_Objective_. Copy exactly the lines from the start of the data below through the one that carries "tag(b, '%s book, %s", and only those.

_Collected material_.
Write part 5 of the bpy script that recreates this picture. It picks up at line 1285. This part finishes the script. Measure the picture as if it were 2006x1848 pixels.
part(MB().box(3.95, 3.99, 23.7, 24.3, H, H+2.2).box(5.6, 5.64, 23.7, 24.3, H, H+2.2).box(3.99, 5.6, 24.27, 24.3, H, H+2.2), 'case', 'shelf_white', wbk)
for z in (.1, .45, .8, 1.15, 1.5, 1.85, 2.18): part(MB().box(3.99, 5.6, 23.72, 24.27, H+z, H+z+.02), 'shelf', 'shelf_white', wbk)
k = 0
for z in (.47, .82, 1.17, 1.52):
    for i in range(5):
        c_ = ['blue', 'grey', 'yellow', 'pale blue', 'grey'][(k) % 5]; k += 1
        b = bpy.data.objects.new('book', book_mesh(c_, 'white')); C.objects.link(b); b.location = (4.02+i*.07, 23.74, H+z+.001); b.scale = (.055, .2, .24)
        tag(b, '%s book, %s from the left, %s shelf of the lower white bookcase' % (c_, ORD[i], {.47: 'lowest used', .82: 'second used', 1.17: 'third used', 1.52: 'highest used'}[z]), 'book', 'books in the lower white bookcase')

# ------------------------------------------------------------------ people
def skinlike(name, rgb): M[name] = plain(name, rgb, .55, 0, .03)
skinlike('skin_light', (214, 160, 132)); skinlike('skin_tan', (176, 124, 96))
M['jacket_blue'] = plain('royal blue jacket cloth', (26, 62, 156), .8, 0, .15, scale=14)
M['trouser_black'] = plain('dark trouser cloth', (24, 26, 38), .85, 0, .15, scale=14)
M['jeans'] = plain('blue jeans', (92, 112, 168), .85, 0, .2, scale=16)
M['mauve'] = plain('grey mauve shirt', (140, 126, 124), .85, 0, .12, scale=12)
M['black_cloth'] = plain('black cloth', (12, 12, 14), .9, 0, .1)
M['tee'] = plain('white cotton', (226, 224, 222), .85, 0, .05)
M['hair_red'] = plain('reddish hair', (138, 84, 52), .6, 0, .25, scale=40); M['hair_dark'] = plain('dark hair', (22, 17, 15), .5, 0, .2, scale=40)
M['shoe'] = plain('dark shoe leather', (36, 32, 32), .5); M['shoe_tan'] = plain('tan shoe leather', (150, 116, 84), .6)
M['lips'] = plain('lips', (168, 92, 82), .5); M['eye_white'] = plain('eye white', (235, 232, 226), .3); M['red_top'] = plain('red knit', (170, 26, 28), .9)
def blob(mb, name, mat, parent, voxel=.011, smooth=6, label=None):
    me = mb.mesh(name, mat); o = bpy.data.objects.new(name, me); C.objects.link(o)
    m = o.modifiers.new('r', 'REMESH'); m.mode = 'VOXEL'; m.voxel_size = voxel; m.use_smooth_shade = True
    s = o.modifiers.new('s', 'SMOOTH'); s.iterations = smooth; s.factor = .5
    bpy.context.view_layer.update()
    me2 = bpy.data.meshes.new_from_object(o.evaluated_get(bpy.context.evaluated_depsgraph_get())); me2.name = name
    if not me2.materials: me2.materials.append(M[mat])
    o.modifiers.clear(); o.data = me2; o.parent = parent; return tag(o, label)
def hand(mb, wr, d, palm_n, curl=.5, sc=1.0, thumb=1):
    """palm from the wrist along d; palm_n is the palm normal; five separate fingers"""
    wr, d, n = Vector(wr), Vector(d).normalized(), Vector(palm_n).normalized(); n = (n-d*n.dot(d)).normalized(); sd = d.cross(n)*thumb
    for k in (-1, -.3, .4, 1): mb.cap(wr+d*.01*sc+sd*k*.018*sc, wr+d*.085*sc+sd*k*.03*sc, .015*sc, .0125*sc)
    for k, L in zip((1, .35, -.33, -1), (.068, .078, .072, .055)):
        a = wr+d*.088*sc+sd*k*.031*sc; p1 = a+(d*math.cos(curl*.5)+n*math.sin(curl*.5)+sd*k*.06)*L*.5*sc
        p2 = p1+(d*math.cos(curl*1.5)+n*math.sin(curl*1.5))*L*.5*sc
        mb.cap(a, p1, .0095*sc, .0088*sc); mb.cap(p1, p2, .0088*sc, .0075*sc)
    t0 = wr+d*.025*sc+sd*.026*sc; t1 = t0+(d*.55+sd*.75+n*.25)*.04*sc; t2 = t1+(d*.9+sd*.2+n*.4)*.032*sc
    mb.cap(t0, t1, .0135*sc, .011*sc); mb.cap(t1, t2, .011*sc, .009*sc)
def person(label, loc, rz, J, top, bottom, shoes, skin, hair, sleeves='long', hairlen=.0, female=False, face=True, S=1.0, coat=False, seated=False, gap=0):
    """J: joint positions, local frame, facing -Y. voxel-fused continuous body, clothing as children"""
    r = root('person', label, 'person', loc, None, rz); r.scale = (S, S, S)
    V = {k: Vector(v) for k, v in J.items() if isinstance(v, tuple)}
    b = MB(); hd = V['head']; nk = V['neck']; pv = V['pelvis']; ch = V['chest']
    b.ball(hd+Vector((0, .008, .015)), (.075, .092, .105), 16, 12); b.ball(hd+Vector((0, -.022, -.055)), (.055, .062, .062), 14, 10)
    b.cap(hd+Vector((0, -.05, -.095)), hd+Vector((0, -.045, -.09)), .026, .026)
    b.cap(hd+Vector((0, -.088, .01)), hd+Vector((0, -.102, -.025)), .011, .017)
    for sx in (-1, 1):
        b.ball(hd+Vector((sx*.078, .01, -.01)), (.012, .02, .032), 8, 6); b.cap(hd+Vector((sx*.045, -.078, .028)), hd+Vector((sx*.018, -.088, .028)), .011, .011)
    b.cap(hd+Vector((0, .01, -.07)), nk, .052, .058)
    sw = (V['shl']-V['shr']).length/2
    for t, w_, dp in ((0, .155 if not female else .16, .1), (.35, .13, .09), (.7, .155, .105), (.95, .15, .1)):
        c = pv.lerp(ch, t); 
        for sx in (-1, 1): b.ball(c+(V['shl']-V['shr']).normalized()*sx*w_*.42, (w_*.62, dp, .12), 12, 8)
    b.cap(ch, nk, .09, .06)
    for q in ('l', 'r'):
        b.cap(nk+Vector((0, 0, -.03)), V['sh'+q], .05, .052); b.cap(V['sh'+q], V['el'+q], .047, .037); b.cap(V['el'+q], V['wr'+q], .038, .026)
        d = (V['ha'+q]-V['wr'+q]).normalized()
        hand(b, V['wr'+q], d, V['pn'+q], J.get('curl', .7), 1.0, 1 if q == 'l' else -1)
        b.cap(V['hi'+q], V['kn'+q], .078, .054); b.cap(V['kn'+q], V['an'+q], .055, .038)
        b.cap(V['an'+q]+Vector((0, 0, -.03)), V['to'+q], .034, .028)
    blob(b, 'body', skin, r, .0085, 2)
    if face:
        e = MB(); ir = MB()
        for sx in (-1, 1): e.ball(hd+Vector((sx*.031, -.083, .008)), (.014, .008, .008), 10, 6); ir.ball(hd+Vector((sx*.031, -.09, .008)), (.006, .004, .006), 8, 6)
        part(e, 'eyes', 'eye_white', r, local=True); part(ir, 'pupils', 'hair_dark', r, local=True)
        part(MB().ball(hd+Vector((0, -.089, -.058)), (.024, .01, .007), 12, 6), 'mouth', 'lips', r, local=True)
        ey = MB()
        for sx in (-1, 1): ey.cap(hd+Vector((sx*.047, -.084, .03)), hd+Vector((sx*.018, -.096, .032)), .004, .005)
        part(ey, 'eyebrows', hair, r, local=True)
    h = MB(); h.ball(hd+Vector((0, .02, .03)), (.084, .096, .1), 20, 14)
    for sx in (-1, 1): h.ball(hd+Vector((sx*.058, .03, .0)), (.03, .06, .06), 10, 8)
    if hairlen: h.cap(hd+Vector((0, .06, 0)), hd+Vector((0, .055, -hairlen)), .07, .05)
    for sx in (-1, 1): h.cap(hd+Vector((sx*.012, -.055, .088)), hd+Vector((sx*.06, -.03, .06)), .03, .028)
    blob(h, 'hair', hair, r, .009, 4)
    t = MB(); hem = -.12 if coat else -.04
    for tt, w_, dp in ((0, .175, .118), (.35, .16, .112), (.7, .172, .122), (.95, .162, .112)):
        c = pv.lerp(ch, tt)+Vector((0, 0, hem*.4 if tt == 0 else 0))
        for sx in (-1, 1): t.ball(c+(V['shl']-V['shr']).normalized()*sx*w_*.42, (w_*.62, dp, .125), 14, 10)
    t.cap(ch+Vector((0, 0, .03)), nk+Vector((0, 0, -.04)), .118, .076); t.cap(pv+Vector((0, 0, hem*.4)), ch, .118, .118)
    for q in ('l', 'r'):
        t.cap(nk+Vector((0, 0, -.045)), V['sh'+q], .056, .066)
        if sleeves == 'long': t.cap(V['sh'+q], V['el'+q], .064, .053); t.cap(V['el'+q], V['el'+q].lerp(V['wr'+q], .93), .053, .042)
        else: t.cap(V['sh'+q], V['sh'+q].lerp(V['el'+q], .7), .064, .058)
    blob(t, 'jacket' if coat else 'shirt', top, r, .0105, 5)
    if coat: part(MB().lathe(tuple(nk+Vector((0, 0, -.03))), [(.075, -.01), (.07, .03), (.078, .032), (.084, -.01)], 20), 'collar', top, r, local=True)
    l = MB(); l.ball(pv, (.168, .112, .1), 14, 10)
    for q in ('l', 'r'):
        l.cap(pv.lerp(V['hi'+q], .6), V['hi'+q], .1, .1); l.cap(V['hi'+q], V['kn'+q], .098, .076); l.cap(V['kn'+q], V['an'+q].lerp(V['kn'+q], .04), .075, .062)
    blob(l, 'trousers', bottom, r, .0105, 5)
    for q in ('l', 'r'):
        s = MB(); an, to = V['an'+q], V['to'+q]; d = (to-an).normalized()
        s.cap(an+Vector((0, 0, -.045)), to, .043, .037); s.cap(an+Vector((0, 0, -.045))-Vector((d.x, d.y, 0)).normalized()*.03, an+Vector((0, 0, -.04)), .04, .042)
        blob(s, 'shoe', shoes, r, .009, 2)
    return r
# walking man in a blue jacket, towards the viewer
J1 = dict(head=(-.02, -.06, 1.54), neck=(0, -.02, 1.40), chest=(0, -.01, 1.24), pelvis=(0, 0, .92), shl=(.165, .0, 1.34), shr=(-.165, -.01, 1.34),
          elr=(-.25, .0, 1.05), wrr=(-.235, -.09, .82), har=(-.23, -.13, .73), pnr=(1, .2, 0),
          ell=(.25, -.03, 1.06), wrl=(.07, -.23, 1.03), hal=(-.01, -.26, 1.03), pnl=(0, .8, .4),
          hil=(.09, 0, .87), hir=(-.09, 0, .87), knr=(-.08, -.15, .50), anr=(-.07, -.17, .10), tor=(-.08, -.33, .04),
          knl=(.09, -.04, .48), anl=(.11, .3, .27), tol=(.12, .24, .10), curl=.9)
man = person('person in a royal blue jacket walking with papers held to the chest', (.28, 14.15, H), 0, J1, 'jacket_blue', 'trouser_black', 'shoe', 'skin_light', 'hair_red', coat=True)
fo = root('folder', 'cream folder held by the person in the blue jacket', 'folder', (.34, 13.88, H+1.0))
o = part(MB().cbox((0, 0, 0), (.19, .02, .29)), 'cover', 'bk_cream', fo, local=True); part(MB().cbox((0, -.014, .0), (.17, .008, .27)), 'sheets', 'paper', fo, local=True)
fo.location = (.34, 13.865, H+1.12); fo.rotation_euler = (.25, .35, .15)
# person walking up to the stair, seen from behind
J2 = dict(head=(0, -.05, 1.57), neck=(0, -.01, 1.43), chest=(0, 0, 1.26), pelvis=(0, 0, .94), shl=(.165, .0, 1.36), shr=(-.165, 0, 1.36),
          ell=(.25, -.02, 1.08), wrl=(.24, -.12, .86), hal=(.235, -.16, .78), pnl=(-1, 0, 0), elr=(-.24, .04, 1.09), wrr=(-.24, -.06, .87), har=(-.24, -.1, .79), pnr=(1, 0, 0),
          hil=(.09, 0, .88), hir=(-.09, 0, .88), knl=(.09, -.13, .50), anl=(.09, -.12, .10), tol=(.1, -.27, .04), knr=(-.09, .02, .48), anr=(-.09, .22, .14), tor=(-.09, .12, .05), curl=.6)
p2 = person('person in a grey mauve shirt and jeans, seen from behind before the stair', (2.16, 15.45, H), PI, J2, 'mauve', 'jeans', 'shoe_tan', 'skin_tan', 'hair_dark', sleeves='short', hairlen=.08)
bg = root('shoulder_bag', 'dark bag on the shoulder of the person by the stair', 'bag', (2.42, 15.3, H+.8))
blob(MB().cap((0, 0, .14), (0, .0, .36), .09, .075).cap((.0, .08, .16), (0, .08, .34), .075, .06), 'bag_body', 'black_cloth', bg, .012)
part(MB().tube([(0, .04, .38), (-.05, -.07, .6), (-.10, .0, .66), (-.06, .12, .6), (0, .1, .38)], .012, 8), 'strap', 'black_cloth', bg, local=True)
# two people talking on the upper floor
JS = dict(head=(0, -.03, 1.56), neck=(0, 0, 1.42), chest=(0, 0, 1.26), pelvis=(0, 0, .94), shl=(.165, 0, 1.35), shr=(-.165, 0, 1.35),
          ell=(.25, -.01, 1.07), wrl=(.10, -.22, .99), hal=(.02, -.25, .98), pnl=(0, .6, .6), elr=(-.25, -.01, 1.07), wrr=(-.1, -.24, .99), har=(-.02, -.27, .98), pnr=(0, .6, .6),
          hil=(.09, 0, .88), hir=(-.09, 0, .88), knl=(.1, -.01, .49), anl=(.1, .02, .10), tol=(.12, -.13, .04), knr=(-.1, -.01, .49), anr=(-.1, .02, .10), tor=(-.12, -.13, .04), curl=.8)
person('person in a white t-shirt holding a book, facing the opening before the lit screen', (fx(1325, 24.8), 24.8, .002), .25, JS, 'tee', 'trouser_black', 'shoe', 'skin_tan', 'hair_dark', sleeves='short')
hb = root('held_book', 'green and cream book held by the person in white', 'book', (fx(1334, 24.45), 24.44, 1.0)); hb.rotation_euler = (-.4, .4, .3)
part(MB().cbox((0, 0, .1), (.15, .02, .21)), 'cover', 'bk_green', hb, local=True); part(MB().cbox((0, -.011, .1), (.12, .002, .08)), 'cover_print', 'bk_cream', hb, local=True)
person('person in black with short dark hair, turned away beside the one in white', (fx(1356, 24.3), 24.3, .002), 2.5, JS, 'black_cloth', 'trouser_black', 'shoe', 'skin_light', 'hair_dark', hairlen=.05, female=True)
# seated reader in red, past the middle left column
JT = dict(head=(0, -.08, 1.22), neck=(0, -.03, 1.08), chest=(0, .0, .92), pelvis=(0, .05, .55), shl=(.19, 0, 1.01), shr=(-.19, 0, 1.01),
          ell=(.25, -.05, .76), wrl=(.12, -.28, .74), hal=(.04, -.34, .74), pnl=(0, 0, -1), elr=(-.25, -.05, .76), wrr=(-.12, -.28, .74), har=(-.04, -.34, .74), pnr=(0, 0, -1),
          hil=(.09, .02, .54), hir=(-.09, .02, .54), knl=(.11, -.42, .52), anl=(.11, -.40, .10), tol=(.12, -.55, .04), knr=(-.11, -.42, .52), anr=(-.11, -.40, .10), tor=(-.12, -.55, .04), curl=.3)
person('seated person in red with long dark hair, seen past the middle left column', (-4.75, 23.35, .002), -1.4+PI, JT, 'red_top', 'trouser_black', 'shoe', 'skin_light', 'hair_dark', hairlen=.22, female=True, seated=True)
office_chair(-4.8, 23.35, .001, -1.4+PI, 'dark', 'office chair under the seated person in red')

_Finished exercise_.
Write part 5 of the bpy script that recreates this picture. It picks up at line 1285. This part finishes the script. Measure the picture as if it were 2006x1848 pixels.
part(MB().box(3.95, 3.99, 23.7, 24.3, H, H+2.2).box(5.6, 5.64, 23.7, 24.3, H, H+2.2).box(3.99, 5.6, 24.27, 24.3, H, H+2.2), 'case', 'shelf_white', wbk)
for z in (.1, .45, .8, 1.15, 1.5, 1.85, 2.18): part(MB().box(3.99, 5.6, 23.72, 24.27, H+z, H+z+.02), 'shelf', 'shelf_white', wbk)
k = 0
for z in (.47, .82, 1.17, 1.52):
    for i in range(5):
        c_ = ['blue', 'grey', 'yellow', 'pale blue', 'grey'][(k) % 5]; k += 1
        b = bpy.data.objects.new('book', book_mesh(c_, 'white')); C.objects.link(b); b.location = (4.02+i*.07, 23.74, H+z+.001); b.scale = (.055, .2, .24)
        tag(b, '%s book, %s from the left, %s shelf of the lower white bookcase' % (c_, ORD[i], {.47: 'lowest used', .82: 'second used', 1.17: 'third used', 1.52: 'highest used'}[z]), 'book', 'books in the lower white bookcase')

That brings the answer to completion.